In the mid-Eighties, I was working in Torquay and went into the local record store looking for a particular album. While I was in there I was incredibly impressed by the music that was being played over the shop’s speakers, so much so that in the end I stopped looking for the album I had originally gone in for and instead asked who the band was. I was told that it was Dokken, and it was their third release ‘Under Lock and Key’. I had never heard of them but walked out of the store with their CD under my arm – the reason it has stuck in my mind it is the only time I have ever bought an album having heard it being played in a shop.

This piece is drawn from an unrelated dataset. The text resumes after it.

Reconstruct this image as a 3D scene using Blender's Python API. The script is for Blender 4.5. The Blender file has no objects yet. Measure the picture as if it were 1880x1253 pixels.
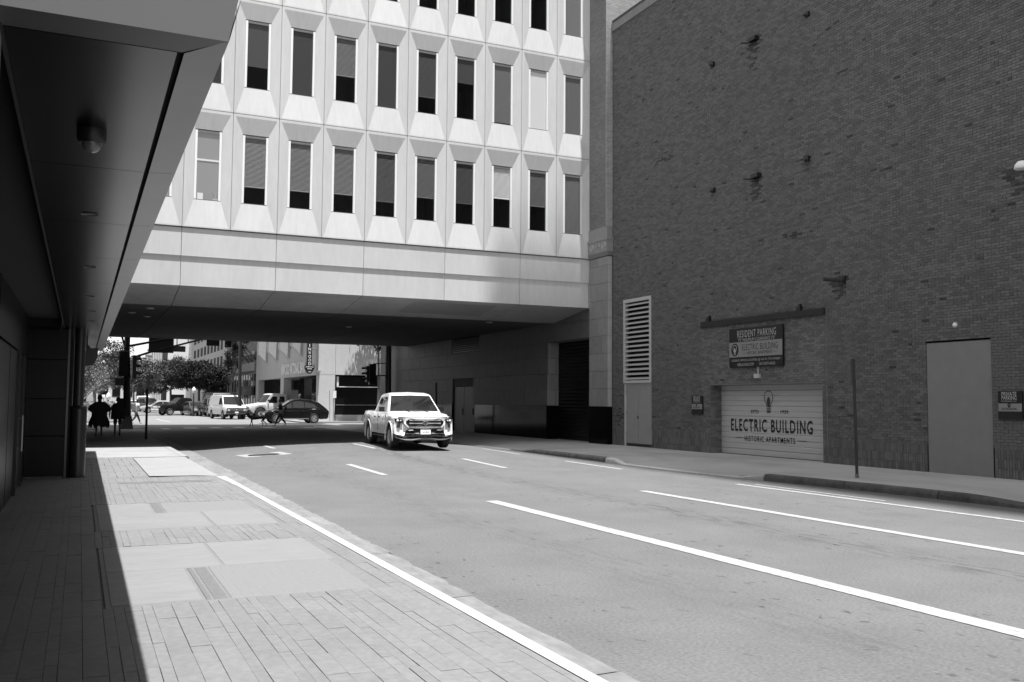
import bpy, bmesh, math, random
import numpy as np
from mathutils import Vector, Matrix
random.seed(7)
rs = np.random.RandomState(5)
SC = bpy.context.scene
COL = SC.collection
PI = math.pi

# ------------------------------------------------------------------ camera
FPX, CX, CY = 1715.0, 940.0, 626.5
def _n(v): return v / np.linalg.norm(v)
_y = _n(np.array([146 - CX, -(731 - CY), -FPX]))
_x = np.array([4640 - CX, -(765 - CY), -FPX]); _x = _n(_x - _y * np.dot(_x, _y))
_z = np.cross(_x, _y)
RW = np.array([_x, _y, _z])
EYE = np.array([0.0, 0.0, 1.75])
cam_d = bpy.data.cameras.new('camera')
cam = bpy.data.objects.new('camera', cam_d)
COL.objects.link(cam)
SC.camera = cam
cam_d.sensor_width = 36.0
cam_d.lens = FPX / 1880.0 * 36.0
cam_d.clip_end = 2000
cam_d.clip_start = 0.05
mw = Matrix([list(map(float, r)) for r in RW]).to_4x4()
mw.translation = Vector(EYE)
cam.matrix_world = mw
SC.render.resolution_x, SC.render.resolution_y = 1024, 682

def ray(px, py): return RW @ np.array([px - CX, -(py - CY), -FPX])
def on_y(px, py, y):
    d = ray(px, py); return EYE + d * (y / d[1])
def on_x(px, py, x):
    d = ray(px, py); return EYE + d * (x / d[0])
def on_z(px, py, z=0.0):
    d = ray(px, py); return EYE + d * ((z - EYE[2]) / d[2])
def sstep(a, b, t):
    t = min(1.0, max(0.0, (t - a) / (b - a))); return t * t * (3 - 2 * t)
def zroad(x, y):
    c = sstep(20, 33, y) * (1 - sstep(46, 60, y))
    xs = [3.5, 5.2, 7.5, 10, 12.0, 14.4]; zs = [0, .11, .19, .235, .16, 0]
    return c * float(np.interp(x, xs, zs))
def on_road(px, py, dz=0.0):
    z = 0.0
    for _ in range(12):
        p = on_z(px, py, z + dz); z = zroad(p[0], p[1])
    return on_z(px, py, z + dz)

# ------------------------------------------------------------------ world + sun
SUNV = Vector((0.04, -0.20, 1.0)).normalized()
W = bpy.data.worlds.new('World'); SC.world = W; W.use_nodes = True
nt = W.node_tree; nt.nodes.clear()
sky = nt.nodes.new('ShaderNodeTexSky'); sky.sky_type = 'NISHITA'; sky.sun_disc = False
sky.sun_elevation = math.asin(SUNV.z); sky.sun_rotation = math.atan2(SUNV.x, SUNV.y)
sky.air_density = 1.0; sky.dust_density = 1.5; sky.ozone_density = 1.0
bw = nt.nodes.new('ShaderNodeRGBToBW'); bg = nt.nodes.new('ShaderNodeBackground'); wo = nt.nodes.new('ShaderNodeOutputWorld')
bg.inputs['Strength'].default_value = 0.14
nt.links.new(sky.outputs[0], bw.inputs[0]); nt.links.new(bw.outputs[0], bg.inputs['Color']); nt.links.new(bg.outputs[0], wo.inputs['Surface'])
sd = bpy.data.lights.new('sun', 'SUN'); sd.energy = 4.45; sd.angle = math.radians(0.53); sd.color = (1, 1, 1)
so = bpy.data.objects.new('sun', sd); COL.objects.link(so)
so.rotation_euler = SUNV.to_track_quat('Z', 'Y').to_euler(); so.location = (30, -20, 90)
SC.view_settings.view_transform = 'Standard'; SC.view_settings.look = 'None'
SC.view_settings.exposure = 1.0; SC.view_settings.gamma = 1.0
SC.view_settings.use_curve_mapping = False

# ------------------------------------------------------------------ materials
MATS = {}
def mat(name, v=0.5, rough=0.8, var=0.0, scale=6.0, stretch=(1, 1, 1), bump=0.0, bscale=60.0, metal=0.0, spec=0.5,
        island=0.0, objr=0.0, var2=0.0, scale2=0.7, coat=0.0, bdist=0.01):
    if name in MATS: return MATS[name]
    m = bpy.data.materials.new(name); m.use_nodes = True; N = m.node_tree.nodes; L = m.node_tree.links
    b = N['Principled BSDF']
    b.inputs['Roughness'].default_value = rough; b.inputs['Metallic'].default_value = metal
    b.inputs['Specular IOR Level'].default_value = spec
    if coat: b.inputs['Coat Weight'].default_value = coat; b.inputs['Coat Roughness'].default_value = 0.05
    geo = N.new('ShaderNodeNewGeometry')
    mp = N.new('ShaderNodeMapping'); mp.inputs['Scale'].default_value = stretch
    L.new(geo.outputs['Position'], mp.inputs['Vector'])
    fac = None
    def mul(a, c):
        if a is None: return c
        k = N.new('ShaderNodeMath'); k.operation = 'MULTIPLY'; L.new(a, k.inputs[0]); L.new(c, k.inputs[1]); return k.outputs[0]
    def noise(sc, amount, detail=5, rgh=.6):
        t = N.new('ShaderNodeTexNoise'); t.inputs['Scale'].default_value = sc; t.inputs['Detail'].default_value = detail
        t.inputs['Roughness'].default_value = rgh
        L.new(mp.outputs[0], t.inputs['Vector'])
        r = N.new('ShaderNodeMapRange'); r.inputs[1].default_value = .3; r.inputs[2].default_value = .7
        r.inputs[3].default_value = 1 - amount; r.inputs[4].default_value = 1 + amount
        L.new(t.outputs[0], r.inputs[0]); return r.outputs[0]
    if var: fac = mul(fac, noise(scale, var))
    if var2: fac = mul(fac, noise(scale2, var2, 3))
    def rnd(sock, amount):
        r = N.new('ShaderNodeMapRange'); r.inputs[3].default_value = 1 - amount; r.inputs[4].default_value = 1 + amount
        L.new(sock, r.inputs[0]); return r.outputs[0]
    if island: fac = mul(fac, rnd(geo.outputs['Random Per Island'], island))
    if objr:
        oi = N.new('ShaderNodeObjectInfo'); fac = mul(fac, rnd(oi.outputs['Random'], objr))
    if fac is None: b.inputs['Base Color'].default_value = (v, v, v, 1)
    else:
        k = N.new('ShaderNodeMath'); k.operation = 'MULTIPLY'; k.inputs[1].default_value = v; L.new(fac, k.inputs[0])
        L.new(k.outputs[0], b.inputs['Base Color'])
        m['fac_node'] = k.name
    if bump:
        t = N.new('ShaderNodeTexNoise'); t.inputs['Scale'].default_value = bscale; t.inputs['Detail'].default_value = 4
        L.new(geo.outputs['Position'], t.inputs['Vector'])
        bp = N.new('ShaderNodeBump'); bp.inputs['Strength'].default_value = bump; bp.inputs['Distance'].default_value = bdist
        L.new(t.outputs[0], bp.inputs['Height']); L.new(bp.outputs[0], b.inputs['Normal'])
    MATS[name] = m; return m

def mat_glass(name, tint=0.0, refl=0.9):
    if name in MATS: return MATS[name]
    m = bpy.data.materials.new(name); m.use_nodes = True; N = m.node_tree.nodes; L = m.node_tree.links
    N.remove(N['Principled BSDF']); out = N['Material Output']
    tr = N.new('ShaderNodeBsdfTransparent'); t = 1 - tint; tr.inputs[0].default_value = (t, t, t, 1)
    gl = N.new('ShaderNodeBsdfGlossy'); gl.inputs['Roughness'].default_value = 0.02; gl.inputs[0].default_value = (refl, refl, refl, 1)
    lw = N.new('ShaderNodeLayerWeight'); pw = N.new('ShaderNodeMath'); pw.operation = 'POWER'; pw.inputs[1].default_value = 5; L.new(lw.outputs['Facing'], pw.inputs[0])
    fr = N.new('ShaderNodeMath'); fr.operation = 'MULTIPLY_ADD'; fr.inputs[1].default_value = .9; fr.inputs[2].default_value = .06; L.new(pw.outputs[0], fr.inputs[0])
    lw.inputs[0].default_value = .5
    mx = N.new('ShaderNodeMixShader'); L.new(fr.outputs[0], mx.inputs[0]); L.new(tr.outputs[0], mx.inputs[1]); L.new(gl.outputs[0], mx.inputs[2])
    L.new(mx.outputs[0], out.inputs[0]); MATS[name] = m; return m

def mat_asphalt():
    m = mat('asphalt', .118, .88, var=.30, scale=34, var2=.09, scale2=.9, bump=.18, bscale=130, bdist=.006)
    N = m.node_tree.nodes; L = m.node_tree.links; b = N['Principled BSDF']; k = N[m['fac_node']]
    geo = [n for n in N if n.type == 'NEW_GEOMETRY'][0]
    sx = N.new('ShaderNodeSeparateXYZ'); L.new(geo.outputs['Position'], sx.inputs[0])
    def math_(op, a, c=None, v=None):
        n = N.new('ShaderNodeMath'); n.operation = op
        if hasattr(a, 'links'): L.new(a, n.inputs[0])
        else: n.inputs[0].default_value = a
        if c is not None:
            if hasattr(c, 'links'): L.new(c, n.inputs[1])
            else: n.inputs[1].default_value = c
        return n.outputs[0]
    def noise(scale3, sc, lo, hi, detail=3):
        mp = N.new('ShaderNodeMapping'); mp.inputs['Scale'].default_value = scale3; L.new(geo.outputs['Position'], mp.inputs[0])
        t = N.new('ShaderNodeTexNoise'); t.inputs['Scale'].default_value = sc; t.inputs['Detail'].default_value = detail; L.new(mp.outputs[0], t.inputs[0])
        r = N.new('ShaderNodeMapRange'); r.inputs[1].default_value = lo; r.inputs[2].default_value = hi; r.clamp = True
        L.new(t.outputs[0], r.inputs[0]); return r.outputs[0]
    # worn, oily wheel tracks: streaks that run along the lane
    def band(x0, w):
        d = math_('SUBTRACT', sx.outputs[0], x0); d = math_('DIVIDE', d, w); d = math_('MULTIPLY', d, d)
        d = math_('MULTIPLY', d, -1.0); return math_('EXPONENT', d)
    tr = math_('ADD', math_('ADD', band(8.75, .35), math_('MULTIPLY', band(5.3, .5), .35)), math_('MULTIPLY', band(11.9, .5), .4))
    streak = noise((5, .8, 1), 2.2, .44, .62, 6)
    dark = math_('MULTIPLY', math_('MULTIPLY', tr, streak), .36)
    gen = math_('MULTIPLY', noise((.55, .16, 1), 1.2, .45, .7, 4), .10)
    spots = noise((1, .55, 1), 8, .655, .69, 2)
    spots = math_('MULTIPLY', spots, .5)
    near = noise((1, .3, 1), .6, .40, .60, 2); spots = math_('MULTIPLY', spots, near)
    tot = math_('SUBTRACT', 1.0, math_('ADD', math_('ADD', dark, spots), gen))
    f = math_('MULTIPLY', k.outputs[0], tot)
    # transverse repair seam lines
    L.new(f, b.inputs['Base Color'])
    return m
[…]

Over the years it is safe to say that Don Dokken and George Lynch haven’t always seen eye to eye, and although they have released some great albums together, the line-up has been rather fraught, to say the least. So it was something of a surprise to hear that not only had the classic line-up got together for some shows in 2016 but that they had recorded a new song as well as a couple of acoustic numbers. Finally, it has all been put together by Frontiers Music, and we can hear the band as it has always meant to be, these four and no-one else. I do have a minor niggle that the live albums opens with the new studio track, as that should be at the end of the album instead of the beginning, and to be honest, it isn’t the classic they would all want it to be, but when the live set commences then all is forgiven.
Dokken has never had a strong powerful voice in the way of other singers but does have range, and this very fragility gives them a sound that is quite different to other rock bands. Add to that the chemistry between all four, the fact that Mick Brown and Jeff Pilson have really strong voices, and that George Lynch is still a bona fide guitar god, then you have a band who thirty years after they exploded into the scene are still able to produce the goods. Listen to “In My Dreams” or “Breakin’ The Chains” and you will see exactly what I mean, these guys have the hooks and the balls and it is just a shame that they just can’t keep it together, but perhaps it is being on the edge that provides the spark. Fast forward to 2018, and Lynch and Pilson are currently not involved, as they have reverted back to the line-up immediately prior to these shows with guitarist Jon Levin (who has been in the band since 2003) and bassist Chris McCarvill (since 2015), but who knows for the future? Until that time, if you want to hear Dokken as they were always meant to be, then this is the album to get. Melodic hard rock rarely gets much better than this.